─── PROVIDED RECORDS

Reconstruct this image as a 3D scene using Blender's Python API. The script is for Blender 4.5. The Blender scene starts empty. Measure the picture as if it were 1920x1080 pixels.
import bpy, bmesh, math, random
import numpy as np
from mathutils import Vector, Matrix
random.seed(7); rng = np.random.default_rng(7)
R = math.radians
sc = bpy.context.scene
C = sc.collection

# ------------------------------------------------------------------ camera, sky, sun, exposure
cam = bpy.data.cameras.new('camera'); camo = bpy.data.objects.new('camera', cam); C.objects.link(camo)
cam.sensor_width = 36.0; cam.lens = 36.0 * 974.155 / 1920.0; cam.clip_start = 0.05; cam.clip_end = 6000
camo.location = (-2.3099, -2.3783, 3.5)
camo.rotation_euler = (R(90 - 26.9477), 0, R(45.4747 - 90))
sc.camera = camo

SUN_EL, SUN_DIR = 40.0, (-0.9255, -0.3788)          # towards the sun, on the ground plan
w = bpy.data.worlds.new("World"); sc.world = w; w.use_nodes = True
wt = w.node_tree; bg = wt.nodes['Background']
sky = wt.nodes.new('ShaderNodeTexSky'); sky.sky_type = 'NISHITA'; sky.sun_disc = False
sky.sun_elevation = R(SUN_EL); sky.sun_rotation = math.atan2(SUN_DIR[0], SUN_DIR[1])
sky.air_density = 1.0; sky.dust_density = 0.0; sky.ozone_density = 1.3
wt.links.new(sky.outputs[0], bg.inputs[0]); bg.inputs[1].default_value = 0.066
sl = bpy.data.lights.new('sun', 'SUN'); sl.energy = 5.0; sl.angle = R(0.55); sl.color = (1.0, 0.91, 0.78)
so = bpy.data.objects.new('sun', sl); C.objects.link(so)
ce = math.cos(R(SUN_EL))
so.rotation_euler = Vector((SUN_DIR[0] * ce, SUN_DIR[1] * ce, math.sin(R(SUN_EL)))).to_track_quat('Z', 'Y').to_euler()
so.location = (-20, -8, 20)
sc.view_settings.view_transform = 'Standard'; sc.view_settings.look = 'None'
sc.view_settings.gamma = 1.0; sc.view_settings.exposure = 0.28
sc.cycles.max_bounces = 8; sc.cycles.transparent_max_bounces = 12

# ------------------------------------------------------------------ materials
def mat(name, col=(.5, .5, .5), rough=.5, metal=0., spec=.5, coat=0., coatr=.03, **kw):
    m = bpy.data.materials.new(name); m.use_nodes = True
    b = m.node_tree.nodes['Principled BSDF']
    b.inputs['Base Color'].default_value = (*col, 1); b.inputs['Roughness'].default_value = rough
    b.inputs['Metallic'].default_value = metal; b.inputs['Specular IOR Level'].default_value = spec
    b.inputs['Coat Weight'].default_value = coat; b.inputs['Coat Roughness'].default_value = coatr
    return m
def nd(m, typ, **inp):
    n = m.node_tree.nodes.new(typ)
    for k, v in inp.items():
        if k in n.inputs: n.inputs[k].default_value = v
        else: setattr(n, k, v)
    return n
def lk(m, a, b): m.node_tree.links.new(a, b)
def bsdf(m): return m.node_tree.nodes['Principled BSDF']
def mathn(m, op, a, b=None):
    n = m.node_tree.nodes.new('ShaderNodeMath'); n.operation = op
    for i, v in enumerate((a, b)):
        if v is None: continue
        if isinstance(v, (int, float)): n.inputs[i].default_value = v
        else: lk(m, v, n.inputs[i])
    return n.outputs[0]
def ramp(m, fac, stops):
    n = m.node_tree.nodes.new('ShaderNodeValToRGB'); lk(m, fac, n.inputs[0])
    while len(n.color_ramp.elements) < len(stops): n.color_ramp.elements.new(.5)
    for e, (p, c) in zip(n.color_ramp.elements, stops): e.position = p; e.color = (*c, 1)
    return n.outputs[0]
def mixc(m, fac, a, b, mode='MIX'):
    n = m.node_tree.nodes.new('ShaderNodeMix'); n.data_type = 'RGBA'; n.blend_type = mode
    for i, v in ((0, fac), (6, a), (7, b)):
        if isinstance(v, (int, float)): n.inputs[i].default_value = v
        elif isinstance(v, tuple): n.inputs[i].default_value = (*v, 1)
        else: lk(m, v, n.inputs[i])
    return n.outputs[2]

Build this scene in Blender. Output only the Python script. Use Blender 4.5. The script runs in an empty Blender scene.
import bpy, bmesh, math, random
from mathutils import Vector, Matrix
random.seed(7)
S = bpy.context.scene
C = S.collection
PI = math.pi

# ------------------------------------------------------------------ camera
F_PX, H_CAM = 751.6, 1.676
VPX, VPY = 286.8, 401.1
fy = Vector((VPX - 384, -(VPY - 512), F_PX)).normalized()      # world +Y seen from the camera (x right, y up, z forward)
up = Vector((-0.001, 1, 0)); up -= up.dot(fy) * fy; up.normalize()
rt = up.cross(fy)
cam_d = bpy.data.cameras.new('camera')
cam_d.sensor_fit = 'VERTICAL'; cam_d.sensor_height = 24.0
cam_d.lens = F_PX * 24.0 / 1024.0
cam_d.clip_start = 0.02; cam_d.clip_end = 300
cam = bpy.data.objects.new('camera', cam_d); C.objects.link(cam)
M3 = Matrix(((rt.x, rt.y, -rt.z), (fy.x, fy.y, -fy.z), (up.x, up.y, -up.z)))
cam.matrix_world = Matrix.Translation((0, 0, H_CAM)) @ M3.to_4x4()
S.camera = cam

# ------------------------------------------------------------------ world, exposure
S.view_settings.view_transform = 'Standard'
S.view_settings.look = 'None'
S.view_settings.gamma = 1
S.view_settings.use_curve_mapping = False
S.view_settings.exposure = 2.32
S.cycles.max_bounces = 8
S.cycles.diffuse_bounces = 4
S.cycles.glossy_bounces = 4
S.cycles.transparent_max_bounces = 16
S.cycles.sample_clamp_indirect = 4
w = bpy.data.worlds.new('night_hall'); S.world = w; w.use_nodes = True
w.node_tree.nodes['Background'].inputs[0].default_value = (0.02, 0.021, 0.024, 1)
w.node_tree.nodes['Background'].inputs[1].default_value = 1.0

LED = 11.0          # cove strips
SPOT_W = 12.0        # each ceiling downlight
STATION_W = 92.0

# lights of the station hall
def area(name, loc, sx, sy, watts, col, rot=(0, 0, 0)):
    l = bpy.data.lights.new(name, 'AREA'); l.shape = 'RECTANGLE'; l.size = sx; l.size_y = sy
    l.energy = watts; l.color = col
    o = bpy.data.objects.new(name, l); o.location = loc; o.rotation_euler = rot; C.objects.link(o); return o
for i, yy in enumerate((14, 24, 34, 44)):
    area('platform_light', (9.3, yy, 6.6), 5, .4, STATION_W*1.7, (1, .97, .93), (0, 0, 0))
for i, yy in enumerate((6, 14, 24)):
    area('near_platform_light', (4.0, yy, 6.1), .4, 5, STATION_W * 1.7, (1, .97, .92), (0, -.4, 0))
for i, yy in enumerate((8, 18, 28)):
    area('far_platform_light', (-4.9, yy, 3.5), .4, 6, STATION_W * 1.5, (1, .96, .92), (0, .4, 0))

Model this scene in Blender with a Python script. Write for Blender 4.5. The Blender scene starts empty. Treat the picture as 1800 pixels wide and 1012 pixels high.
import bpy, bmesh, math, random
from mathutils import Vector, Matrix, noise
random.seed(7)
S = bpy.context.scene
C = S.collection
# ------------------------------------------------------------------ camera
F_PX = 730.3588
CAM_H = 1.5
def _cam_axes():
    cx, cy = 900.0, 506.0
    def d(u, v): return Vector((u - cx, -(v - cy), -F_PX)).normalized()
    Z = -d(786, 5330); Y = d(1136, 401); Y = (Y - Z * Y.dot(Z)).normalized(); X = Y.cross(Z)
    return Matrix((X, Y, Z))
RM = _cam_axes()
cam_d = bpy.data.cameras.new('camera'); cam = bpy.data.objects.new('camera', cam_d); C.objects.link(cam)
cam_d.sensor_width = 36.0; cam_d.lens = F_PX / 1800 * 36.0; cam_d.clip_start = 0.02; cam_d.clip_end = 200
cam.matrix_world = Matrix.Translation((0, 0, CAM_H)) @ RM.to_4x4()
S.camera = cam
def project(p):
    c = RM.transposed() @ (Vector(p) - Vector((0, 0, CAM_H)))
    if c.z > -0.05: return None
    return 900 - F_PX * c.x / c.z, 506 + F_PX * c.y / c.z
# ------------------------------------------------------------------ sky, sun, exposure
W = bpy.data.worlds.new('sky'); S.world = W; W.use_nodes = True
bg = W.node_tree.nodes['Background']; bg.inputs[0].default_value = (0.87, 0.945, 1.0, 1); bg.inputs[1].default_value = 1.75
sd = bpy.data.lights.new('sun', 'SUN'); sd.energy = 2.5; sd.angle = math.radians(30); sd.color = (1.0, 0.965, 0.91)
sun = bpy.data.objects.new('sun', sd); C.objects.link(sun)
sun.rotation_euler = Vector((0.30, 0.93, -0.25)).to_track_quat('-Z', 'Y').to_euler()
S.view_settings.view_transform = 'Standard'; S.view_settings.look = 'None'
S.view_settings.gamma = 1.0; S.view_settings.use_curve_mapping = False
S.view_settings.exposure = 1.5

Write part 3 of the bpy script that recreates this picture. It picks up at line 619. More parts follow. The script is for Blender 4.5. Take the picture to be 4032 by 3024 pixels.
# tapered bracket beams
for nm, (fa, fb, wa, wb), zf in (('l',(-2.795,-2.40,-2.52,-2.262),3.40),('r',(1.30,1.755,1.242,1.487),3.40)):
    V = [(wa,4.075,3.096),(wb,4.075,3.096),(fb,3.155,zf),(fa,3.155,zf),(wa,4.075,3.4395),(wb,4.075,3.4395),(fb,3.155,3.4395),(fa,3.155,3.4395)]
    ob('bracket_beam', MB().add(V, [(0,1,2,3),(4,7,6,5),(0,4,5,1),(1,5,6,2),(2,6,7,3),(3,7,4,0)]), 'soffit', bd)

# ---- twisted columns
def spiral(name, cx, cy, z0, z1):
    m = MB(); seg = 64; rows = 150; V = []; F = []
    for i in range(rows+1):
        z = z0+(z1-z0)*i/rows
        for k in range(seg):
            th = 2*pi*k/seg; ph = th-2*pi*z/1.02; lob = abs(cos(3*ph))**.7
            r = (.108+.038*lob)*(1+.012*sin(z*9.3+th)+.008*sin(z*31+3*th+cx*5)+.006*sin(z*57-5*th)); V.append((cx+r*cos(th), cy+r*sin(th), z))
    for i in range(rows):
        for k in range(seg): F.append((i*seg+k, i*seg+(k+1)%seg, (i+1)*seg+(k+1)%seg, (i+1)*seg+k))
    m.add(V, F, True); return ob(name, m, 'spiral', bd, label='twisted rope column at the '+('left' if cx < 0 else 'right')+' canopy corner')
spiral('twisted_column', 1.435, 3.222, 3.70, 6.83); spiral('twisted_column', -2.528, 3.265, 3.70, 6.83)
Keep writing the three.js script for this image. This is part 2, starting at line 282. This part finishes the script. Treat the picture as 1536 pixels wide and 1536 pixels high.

──────

→ TASK BRIEF: Reproduce word for word the lines of the records above, beginning at the first and ending with the line where "C = sc.collection" appears, and nothing past it.

→ EXERCISE OUTPUT:
Reconstruct this image as a 3D scene using Blender's Python API. The script is for Blender 4.5. The Blender scene starts empty. Measure the picture as if it were 1920x1080 pixels.
import bpy, bmesh, math, random
import numpy as np
from mathutils import Vector, Matrix
random.seed(7); rng = np.random.default_rng(7)
R = math.radians
sc = bpy.context.scene
C = sc.collection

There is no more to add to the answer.